## Given instruction:
Look below and pull out each line with the word "part".

## Source material:
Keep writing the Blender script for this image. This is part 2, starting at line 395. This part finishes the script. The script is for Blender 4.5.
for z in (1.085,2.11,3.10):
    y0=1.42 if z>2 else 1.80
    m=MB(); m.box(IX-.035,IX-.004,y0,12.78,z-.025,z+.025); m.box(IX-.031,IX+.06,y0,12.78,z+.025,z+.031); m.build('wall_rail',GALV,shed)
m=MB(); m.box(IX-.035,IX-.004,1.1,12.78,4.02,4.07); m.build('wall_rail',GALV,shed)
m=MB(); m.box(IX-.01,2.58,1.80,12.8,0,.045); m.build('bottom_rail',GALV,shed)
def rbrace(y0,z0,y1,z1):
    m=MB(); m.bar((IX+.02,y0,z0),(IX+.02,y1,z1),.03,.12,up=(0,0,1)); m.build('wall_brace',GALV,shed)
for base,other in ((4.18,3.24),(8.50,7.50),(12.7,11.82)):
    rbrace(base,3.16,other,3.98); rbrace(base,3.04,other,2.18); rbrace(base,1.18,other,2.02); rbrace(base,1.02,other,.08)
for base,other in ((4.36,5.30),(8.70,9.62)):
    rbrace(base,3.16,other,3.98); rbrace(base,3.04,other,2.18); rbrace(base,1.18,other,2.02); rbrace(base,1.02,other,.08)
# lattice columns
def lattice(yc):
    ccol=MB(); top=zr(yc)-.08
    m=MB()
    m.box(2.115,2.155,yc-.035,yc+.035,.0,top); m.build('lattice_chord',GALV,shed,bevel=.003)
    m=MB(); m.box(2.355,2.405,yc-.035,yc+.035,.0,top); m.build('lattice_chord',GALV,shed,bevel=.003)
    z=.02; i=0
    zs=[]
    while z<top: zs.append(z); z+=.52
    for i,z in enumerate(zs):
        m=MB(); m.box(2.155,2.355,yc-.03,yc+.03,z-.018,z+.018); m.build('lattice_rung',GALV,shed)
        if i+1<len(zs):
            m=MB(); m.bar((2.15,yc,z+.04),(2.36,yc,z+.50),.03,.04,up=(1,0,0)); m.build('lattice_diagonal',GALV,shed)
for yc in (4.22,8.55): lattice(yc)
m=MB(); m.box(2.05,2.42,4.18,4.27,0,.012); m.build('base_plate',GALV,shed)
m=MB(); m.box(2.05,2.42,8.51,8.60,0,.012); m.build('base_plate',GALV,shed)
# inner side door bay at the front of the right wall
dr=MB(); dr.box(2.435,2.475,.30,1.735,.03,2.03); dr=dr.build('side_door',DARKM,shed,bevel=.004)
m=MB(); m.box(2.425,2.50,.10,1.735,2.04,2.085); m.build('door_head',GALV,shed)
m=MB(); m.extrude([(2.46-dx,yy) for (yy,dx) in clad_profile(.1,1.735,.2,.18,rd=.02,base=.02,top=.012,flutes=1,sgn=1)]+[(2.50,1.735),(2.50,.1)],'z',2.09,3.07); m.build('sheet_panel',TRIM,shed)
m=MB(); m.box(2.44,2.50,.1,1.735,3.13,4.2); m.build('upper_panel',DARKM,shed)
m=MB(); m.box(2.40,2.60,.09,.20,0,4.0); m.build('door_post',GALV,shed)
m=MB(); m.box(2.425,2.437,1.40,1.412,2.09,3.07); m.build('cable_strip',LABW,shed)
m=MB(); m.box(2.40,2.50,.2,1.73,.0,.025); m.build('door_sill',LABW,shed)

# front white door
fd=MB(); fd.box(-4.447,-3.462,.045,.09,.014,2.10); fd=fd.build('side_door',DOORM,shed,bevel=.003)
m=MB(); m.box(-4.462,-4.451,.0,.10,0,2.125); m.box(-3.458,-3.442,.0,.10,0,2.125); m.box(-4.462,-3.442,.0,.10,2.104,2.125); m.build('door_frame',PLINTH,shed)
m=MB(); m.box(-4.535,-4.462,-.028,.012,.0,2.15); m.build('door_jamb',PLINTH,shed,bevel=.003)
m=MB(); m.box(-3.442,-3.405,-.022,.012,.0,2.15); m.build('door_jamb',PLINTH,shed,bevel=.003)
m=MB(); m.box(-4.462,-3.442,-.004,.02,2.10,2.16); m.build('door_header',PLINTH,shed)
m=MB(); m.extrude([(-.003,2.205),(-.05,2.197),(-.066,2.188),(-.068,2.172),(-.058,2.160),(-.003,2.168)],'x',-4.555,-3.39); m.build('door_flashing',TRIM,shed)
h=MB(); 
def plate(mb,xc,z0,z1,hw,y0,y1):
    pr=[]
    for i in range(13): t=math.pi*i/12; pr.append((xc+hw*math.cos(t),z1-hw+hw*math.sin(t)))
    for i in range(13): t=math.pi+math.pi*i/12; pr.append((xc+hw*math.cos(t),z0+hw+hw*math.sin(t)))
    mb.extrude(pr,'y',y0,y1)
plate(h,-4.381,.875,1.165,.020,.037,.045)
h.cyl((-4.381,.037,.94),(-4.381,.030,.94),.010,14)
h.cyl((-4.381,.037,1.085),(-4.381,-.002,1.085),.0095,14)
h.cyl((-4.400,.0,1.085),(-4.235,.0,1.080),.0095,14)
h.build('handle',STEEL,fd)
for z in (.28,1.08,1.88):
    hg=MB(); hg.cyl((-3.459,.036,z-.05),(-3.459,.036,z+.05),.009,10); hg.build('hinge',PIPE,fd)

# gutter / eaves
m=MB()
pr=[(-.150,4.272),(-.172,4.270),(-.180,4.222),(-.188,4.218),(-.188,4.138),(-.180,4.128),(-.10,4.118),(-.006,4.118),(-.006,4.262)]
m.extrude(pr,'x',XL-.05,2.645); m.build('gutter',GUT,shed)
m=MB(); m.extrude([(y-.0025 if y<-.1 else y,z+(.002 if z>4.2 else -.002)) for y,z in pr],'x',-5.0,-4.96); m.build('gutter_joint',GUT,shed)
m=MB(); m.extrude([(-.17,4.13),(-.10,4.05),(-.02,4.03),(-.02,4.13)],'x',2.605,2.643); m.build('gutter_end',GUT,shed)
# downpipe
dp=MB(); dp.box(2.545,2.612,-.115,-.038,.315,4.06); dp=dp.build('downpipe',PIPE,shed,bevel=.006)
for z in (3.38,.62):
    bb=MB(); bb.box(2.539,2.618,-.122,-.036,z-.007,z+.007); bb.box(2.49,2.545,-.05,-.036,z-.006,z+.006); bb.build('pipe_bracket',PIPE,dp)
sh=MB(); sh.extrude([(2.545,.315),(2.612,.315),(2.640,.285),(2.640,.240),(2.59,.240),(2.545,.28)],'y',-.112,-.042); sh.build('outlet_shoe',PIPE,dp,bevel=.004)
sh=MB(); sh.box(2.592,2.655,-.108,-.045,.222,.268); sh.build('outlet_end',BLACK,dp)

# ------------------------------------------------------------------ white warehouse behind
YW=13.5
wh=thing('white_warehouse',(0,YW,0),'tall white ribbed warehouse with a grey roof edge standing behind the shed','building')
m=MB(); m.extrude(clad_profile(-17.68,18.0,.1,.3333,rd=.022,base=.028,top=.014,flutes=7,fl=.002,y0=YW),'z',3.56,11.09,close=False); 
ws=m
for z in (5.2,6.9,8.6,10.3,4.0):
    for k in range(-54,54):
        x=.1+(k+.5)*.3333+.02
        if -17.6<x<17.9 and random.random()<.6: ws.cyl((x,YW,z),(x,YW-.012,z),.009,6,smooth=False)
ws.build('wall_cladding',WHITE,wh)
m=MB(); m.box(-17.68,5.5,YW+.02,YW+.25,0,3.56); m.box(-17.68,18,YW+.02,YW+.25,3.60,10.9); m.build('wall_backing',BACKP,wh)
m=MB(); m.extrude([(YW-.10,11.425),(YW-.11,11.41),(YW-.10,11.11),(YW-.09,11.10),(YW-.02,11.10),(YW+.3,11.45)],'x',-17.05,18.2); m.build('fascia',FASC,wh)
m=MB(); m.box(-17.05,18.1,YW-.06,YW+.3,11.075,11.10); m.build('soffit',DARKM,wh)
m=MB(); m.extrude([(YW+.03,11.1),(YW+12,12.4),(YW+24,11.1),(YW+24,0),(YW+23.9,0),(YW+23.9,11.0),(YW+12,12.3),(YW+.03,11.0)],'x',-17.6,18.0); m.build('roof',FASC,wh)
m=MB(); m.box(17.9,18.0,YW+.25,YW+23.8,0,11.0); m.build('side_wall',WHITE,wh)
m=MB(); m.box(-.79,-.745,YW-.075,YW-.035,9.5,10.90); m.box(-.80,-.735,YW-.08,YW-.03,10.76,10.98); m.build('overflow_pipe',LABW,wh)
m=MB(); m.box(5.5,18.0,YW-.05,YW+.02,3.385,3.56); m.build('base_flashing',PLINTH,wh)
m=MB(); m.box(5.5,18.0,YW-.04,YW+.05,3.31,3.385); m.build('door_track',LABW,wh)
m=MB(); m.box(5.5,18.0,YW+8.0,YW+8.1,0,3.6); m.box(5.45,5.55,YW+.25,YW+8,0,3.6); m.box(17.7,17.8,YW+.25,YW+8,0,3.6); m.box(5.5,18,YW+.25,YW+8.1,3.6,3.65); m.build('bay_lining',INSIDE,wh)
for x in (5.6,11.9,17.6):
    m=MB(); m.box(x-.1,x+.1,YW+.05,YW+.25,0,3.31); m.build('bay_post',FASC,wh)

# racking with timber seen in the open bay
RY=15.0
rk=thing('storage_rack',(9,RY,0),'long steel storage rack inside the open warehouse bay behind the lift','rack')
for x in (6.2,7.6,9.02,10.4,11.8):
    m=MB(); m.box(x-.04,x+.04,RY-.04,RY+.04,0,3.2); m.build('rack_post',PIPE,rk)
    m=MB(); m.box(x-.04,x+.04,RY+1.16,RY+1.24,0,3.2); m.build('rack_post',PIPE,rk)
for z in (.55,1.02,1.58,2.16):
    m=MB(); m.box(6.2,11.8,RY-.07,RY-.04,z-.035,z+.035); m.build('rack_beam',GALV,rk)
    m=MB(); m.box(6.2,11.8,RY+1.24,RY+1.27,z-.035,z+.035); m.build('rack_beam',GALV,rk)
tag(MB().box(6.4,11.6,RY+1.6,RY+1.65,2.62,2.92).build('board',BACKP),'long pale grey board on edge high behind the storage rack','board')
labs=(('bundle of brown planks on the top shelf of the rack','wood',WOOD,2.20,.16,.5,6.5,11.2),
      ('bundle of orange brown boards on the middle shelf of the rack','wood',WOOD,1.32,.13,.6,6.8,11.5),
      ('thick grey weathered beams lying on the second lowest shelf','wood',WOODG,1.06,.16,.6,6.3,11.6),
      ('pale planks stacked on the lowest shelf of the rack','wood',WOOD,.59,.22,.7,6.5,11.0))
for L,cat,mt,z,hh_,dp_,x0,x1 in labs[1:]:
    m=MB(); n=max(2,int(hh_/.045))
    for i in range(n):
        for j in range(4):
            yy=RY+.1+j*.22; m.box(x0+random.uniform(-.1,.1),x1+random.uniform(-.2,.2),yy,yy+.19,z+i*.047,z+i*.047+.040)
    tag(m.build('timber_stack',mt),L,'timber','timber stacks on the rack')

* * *

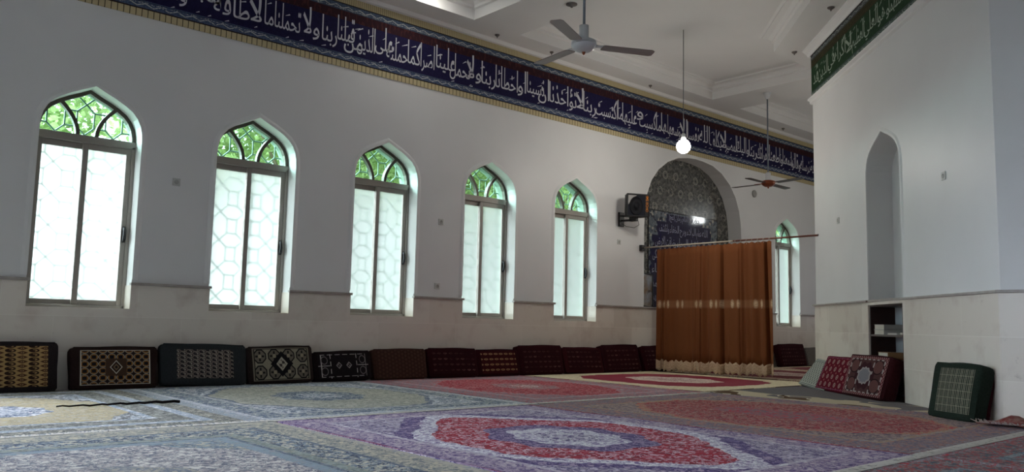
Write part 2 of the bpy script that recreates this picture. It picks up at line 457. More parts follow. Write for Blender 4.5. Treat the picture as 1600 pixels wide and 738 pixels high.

## Task output:
Keep writing the Blender script for this image. This is part 2, starting at line 395. This part finishes the script. The script is for Blender 4.5.
Write part 2 of the bpy script that recreates this picture. It picks up at line 457. More parts follow. Write for Blender 4.5. Treat the picture as 1600 pixels wide and 738 pixels high.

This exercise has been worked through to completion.